Mercer Wealth, which globally has $160 billion in AUM, plans to boost its AUM in the region to $2-$3bn in the next 2-3 years from the present $1bn, said Yasir AbuShaban, a Dubai-based principal with Mercer Wealth.

Within the next two to three years, we are looking at reaching $2 to $3 billion as a conservative estimate and we do see an opportunity to do so,” said Mr AbuShaban.

Mercer does not directly make investments, but allocates clients’ money they have discretion to, to professional asset managers. They also provide advice to clients.

“We have buying power. We can negotiate on their (client’s) behalf with asset managers to provide them lower fees than they otherwise would have to get on their own,” he added.

Mercer Wealth’s clients include sovereign wealth funds, family offices, and insurance companies among others.

From its office in Dubai, Mercer also looks after Africa, India and Turkey, where they also see opportunity for growth.

Wealth creation in Middle East and Africa (MEA) grew 8.5 per cent to $8.1 trillion last year from $7.5tn in 2015, higher than last year’s global average of 6 per cent and the second-highest growth in a region after Asia-Pacific which grew 9.9 per cent, according to consultancy Boston Consulting Group (BCG).
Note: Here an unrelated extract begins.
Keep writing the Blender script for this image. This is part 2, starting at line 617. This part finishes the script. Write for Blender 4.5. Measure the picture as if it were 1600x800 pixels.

In the region, where wealth grew just 1.9 per cent in 2015 compared with 2014, a pickup in oil prices has helped in wealth generation.

BCG is forecasting MEA wealth will rise to $12tn by 2021, growing at an annual average of 8 per cent.

Drivers of wealth generation in the region will be split evenly between new wealth creation and growth of performance of existing assets, according to BCG.

Another general trend in the region is clients’ looking for a comprehensive approach to investing, according to Mr AbuShaban.

“Institutional investors or some of the families are seeing a slowdown in the available capital they have to invest and in that sense they are looking at optimizing the way they manage their portfolios and making sure they are not investing haphazardly and different parts of their investment are working together,” said Mr AbuShaban.

Some clients also have a higher appetite for risk, given the low interest-rate environment that does not provide enough yield for some institutional investors. These clients are keen to invest in illiquid assets, such as private equity and infrastructure.

“What we have seen is a desire for higher returns in what has been a low-return environment specifically in various fixed income or bonds,” he said.

“In this environment, we have seen a de facto increase in the risk that clients are taking in things like illiquid investments, private equity investments, infrastructure and private debt, those kind of investments were higher illiquidity results in incrementally higher returns.”

The Abu Dhabi Investment Authority, one of the largest sovereign wealth funds, said in its 2016 report that has gradually increased its exposure in direct private equity and private credit transactions, mainly in Asian markets and especially in China and India. The authority’s private equity department focused on structured equities owing to “their defensive characteristics.”